Eso exigía bastante dinero, el dinero lo trae la publicidad y la publicidad llueve cuando la audiencia es muy alta, de modo que empezaron a fichar estrellas de la comunicación. Como se iba desdibujando poco a poco el carácter de la cadena, un fraile dominico se atrevió a decir a una de esas estrellas que el estilo de su tertulia resultaba poco pertinente en una emisora de identidad cristiana, lo que hizo montar en cólera al vicepresidente ejecutivo de la Cadena: «Pero, ¿quién eres tú para decirle a Fulano lo que tiene que hacer?». Lo curioso es que aquel fraile dominico era el director general de la Cadena.
Para mantener la identidad católica, crearon un Consejo Doctrinal, pero, como sus observaciones chocaban una y otra vez con el Consejo de Administración, cuyas resoluciones prevalecían siempre que estaba en juego la cuenta de resultados, acabó desapareciendo.

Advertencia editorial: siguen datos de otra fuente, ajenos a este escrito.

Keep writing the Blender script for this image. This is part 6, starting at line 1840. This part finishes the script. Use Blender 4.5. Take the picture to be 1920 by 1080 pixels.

Interrumpí entonces la lectura para preparar la homilía. Era el 24 de febrero y encontré al Tentador diciendo a Jesús en el desierto: «Te daré el poder y la gloria, porque a mí me lo han dado, y yo lo doy a quien quiero. Si tú te arrodillas delante de mí, todo será tuyo».
Entonces comencé mi oración: «Padre, ¿viviremos quizás en un mundo donde sólo se puede conseguir el poder y la gloria doblando la rodilla ante el Tentador y, una vez hecho eso, nos hemos incapacitado para evangelizar?».